Graphics / Sound Rating: starstarstarstarblankstar 
Game Controls Rating: starstarstarstarblankstar 
Gameplay Rating: starstarstarhalfstarblankstar 
Replay Value Rating: starstarstarhalfstarblankstar

[rating:overall] 
 
When my husband and I were dating, one of my fondest memories is kicking past the random piles of socks and pizza boxes to enter the sacred space of his mancave, where we goofed away precious hours playing International Superstar Soccer on an old school Nintendo 64 console.

I have limited hand-eye coordination. Sports are not for me, sadly. Despite the current mitigating factors (career, pregnancy, mortgage, adulthood), I indulge my occasional fantasies as a glamorous, dewy-skinned and fresh-faced soccer star. No matter how firmly we deny it, superstar fantasies rarely fade.

Soccer Superstars 2012 by GAMEVIL is disappointing in its execution and delivery. These days, a gamer of almost any skill expects movie quality graphics and design that typically come free with the slick games widely available.

Soccer Superstars 2012 confuses from the start. The home screen is a fine point of entry, but the font is difficult to see on my iPhone. Chubby anime boys with lots of fearsome attitude invade the screen while Love Boat-ish muzak plays with shrill, unnerving force.

The plump anime cherubs are cutesy with gruff, exaggerated expressions, but my foray into attempting soccer keeps getting overridden by pop-ups that asks me to purchase more stuff. I like the option to choose brown, white, or alien skin. (I chose alien, for the record.) I select spiky hair for my players and name my team, but the screen continues to prompt purchasing.

Overall, the edge Soccer Superstars 2012 seems to be aiming for falls flat. It's generic and passable, yet it lacks polish. Too many complicated arrangements and possibilities that fail to complement a too simple design concept, which is difficult to access.

The bland graphics seem outdated--and not in a fantastically hip, retro way. A lackluster and addled mix of dull coloring and shallow screen depth are thrown together in a potluck mash-up that smacks of video game design circa 2000.
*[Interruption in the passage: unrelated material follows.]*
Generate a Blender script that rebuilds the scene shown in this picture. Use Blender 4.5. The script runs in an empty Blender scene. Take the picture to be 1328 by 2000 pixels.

After working furiously, I am finally able to actually play soccer as the character I created. I flick the tiny ball with my virtual foot, and the posey anime girl with headphones remarks, "No! No! That is not right. TRY again." I feel frustrated, and I continue to think that if I picked up Soccer Superstars 2012 knowing nothing, I would be absolutely lost and abandon play immediately.

I want to like Soccer Superstars 2012. I want to give it a chance. I want to hear a throng of my adoring public cheering me into a swift net. But, like actual soccer, the journey to that ever-elusive net remains too arduous for me, not swift enough, and altogether elusive.

Suffering through killer plyometric workouts and dropping weighty fists of cash for brand name cleats may have to wait. For now, I can rest my aching pregnant bones on a cushy leather sofa and watch The World Cup.